Material provided:

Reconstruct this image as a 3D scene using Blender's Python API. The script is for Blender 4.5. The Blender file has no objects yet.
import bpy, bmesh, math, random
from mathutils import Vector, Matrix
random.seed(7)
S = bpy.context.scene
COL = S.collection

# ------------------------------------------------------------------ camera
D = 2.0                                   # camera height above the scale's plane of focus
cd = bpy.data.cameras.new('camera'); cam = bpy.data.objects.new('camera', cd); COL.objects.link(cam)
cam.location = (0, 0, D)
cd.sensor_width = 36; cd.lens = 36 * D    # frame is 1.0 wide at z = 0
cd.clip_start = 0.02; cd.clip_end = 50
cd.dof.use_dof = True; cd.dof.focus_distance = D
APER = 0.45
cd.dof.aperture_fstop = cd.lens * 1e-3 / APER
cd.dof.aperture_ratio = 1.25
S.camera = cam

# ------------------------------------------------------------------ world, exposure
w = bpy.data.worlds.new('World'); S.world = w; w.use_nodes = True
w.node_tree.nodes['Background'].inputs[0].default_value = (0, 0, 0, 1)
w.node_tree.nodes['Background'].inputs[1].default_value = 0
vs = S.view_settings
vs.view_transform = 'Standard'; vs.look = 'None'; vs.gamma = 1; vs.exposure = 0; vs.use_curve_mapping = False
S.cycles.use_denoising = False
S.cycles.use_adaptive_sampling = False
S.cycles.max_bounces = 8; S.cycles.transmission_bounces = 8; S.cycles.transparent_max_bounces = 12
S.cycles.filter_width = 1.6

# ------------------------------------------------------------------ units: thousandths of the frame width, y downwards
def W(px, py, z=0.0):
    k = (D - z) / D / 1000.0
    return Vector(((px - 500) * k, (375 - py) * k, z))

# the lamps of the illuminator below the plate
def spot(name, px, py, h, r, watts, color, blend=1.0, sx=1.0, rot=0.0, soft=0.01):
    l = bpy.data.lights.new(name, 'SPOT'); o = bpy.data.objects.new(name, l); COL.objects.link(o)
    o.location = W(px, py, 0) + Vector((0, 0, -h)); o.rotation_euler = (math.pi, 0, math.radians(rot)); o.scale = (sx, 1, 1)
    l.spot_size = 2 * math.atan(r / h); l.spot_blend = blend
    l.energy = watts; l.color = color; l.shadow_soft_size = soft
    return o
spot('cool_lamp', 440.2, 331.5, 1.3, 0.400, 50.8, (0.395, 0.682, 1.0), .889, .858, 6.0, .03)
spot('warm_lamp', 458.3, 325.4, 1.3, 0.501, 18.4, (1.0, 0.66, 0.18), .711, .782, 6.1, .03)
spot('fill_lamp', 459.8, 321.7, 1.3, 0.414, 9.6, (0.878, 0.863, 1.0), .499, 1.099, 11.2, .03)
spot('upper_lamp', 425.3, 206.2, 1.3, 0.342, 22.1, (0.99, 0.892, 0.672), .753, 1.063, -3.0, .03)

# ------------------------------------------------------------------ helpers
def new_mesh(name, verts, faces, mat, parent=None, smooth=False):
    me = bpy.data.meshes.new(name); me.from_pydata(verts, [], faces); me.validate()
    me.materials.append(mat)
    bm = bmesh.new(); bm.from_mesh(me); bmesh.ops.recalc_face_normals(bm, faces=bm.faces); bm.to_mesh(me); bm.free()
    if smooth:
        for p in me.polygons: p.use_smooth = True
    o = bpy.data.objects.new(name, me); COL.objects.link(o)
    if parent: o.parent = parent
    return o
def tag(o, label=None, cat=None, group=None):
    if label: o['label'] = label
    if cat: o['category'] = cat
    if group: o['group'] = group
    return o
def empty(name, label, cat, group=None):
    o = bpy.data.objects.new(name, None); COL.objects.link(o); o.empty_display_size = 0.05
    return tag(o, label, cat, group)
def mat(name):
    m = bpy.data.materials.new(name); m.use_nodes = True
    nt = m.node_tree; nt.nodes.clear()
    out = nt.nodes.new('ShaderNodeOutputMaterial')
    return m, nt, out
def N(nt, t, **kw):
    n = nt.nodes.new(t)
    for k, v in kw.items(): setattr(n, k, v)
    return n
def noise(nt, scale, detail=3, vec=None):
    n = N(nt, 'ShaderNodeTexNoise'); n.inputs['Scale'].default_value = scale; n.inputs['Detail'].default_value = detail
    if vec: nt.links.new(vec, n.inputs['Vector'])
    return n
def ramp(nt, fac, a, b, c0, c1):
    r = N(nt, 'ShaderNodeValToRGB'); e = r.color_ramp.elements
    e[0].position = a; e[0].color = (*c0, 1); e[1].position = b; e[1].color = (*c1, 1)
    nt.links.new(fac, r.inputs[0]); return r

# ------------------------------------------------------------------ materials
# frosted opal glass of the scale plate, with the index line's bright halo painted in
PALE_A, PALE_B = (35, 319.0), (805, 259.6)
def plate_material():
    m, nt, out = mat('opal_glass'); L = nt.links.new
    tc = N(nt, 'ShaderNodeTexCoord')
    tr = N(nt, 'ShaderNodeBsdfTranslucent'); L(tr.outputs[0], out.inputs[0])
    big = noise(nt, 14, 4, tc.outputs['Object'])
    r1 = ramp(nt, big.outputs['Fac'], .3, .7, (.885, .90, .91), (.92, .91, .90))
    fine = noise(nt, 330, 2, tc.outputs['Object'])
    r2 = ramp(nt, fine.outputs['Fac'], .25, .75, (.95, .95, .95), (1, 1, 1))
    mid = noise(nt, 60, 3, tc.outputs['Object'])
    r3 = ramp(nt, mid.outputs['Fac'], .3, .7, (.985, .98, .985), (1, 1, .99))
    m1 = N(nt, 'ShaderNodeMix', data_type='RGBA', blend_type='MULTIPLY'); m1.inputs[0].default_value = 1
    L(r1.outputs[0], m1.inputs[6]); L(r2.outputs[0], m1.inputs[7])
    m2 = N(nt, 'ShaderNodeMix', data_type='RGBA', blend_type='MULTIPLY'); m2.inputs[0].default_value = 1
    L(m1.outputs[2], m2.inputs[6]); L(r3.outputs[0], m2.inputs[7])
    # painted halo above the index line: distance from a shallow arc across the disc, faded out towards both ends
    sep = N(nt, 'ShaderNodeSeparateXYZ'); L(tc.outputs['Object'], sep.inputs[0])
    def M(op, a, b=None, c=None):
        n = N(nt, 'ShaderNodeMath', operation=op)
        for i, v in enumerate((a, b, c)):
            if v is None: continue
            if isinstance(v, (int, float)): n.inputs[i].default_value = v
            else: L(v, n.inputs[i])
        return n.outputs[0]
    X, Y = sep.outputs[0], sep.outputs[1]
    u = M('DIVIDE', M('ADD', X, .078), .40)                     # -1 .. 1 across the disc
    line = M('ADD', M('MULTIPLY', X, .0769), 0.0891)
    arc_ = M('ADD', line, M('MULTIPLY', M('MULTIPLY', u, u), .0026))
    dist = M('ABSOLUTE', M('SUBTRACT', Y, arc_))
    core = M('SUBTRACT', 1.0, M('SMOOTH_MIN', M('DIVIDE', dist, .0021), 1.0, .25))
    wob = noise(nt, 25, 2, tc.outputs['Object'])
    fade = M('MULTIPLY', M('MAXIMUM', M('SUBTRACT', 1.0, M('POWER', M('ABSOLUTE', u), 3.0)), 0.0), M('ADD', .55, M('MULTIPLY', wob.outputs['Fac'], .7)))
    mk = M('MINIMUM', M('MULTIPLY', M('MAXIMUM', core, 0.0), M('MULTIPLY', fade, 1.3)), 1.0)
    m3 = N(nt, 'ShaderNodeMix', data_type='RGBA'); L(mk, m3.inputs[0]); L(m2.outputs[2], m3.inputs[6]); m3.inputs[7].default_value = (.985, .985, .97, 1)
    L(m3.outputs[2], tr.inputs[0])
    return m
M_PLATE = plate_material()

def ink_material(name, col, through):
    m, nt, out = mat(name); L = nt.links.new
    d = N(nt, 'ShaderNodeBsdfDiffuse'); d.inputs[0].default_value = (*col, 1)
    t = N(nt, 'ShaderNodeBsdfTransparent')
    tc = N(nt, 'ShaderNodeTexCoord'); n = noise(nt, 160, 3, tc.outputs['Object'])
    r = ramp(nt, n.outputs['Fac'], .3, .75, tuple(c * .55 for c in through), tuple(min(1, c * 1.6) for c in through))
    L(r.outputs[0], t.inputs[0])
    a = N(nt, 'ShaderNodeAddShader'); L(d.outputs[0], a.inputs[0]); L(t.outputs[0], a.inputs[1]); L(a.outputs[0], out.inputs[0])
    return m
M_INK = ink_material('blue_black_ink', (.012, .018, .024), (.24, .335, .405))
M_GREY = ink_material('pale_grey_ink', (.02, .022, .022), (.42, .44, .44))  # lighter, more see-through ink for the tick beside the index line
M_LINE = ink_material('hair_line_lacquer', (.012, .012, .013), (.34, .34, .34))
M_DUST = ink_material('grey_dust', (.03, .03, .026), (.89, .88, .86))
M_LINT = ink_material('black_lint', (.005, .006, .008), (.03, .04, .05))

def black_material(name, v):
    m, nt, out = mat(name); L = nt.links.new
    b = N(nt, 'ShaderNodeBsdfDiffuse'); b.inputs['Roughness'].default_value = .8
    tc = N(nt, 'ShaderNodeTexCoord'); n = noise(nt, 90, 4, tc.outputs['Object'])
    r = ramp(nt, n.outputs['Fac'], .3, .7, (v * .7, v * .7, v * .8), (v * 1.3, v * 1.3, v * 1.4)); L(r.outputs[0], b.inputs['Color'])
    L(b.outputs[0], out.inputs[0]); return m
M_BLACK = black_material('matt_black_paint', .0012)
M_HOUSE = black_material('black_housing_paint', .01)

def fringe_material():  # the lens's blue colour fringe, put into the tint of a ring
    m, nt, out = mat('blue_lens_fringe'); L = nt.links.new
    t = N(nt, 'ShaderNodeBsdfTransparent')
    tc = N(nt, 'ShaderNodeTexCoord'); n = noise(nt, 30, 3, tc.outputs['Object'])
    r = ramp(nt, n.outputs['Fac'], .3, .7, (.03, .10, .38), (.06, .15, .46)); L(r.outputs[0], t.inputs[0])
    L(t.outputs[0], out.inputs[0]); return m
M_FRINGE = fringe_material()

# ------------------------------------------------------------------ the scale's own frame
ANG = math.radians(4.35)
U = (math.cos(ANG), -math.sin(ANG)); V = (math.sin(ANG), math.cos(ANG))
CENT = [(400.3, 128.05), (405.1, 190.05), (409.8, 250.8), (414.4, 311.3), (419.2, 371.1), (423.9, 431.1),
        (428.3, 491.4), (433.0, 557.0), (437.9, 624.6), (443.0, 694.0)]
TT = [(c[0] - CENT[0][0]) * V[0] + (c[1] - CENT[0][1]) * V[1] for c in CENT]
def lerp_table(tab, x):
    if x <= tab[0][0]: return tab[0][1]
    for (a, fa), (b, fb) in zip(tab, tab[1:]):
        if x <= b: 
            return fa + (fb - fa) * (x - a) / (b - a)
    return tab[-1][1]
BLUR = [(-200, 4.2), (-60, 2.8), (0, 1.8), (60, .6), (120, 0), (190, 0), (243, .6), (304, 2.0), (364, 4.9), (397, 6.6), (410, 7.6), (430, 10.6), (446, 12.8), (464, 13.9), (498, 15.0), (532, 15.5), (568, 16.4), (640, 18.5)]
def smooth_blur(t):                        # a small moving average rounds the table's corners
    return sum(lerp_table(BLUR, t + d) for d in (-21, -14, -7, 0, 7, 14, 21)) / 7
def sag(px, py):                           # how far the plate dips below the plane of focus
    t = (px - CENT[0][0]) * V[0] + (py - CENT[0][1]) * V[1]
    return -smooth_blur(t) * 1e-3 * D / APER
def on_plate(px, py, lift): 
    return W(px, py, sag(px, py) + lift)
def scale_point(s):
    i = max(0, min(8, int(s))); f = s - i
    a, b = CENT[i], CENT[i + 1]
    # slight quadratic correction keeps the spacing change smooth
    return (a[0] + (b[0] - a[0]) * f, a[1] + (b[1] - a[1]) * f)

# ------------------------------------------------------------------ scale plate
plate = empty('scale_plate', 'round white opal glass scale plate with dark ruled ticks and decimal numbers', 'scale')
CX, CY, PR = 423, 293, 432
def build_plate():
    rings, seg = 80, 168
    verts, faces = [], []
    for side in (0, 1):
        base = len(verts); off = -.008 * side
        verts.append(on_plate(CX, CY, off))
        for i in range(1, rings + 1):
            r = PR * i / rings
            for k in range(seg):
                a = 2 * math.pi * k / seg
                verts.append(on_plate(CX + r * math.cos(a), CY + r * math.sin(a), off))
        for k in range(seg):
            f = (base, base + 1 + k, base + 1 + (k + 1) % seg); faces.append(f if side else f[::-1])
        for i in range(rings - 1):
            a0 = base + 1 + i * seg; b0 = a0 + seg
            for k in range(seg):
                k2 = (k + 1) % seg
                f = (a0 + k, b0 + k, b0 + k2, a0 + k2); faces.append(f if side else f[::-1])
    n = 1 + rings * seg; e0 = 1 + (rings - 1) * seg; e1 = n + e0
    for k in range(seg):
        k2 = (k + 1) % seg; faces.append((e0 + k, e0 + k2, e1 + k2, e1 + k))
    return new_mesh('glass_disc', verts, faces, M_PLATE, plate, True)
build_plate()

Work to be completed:
Write out the listing's lines exactly, from its first line through the line that contains "S.camera = cam", and stop there.

Full response:
Reconstruct this image as a 3D scene using Blender's Python API. The script is for Blender 4.5. The Blender file has no objects yet.
import bpy, bmesh, math, random
from mathutils import Vector, Matrix
random.seed(7)
S = bpy.context.scene
COL = S.collection

# ------------------------------------------------------------------ camera
D = 2.0                                   # camera height above the scale's plane of focus
cd = bpy.data.cameras.new('camera'); cam = bpy.data.objects.new('camera', cd); COL.objects.link(cam)
cam.location = (0, 0, D)
cd.sensor_width = 36; cd.lens = 36 * D    # frame is 1.0 wide at z = 0
cd.clip_start = 0.02; cd.clip_end = 50
cd.dof.use_dof = True; cd.dof.focus_distance = D
APER = 0.45
cd.dof.aperture_fstop = cd.lens * 1e-3 / APER
cd.dof.aperture_ratio = 1.25
S.camera = cam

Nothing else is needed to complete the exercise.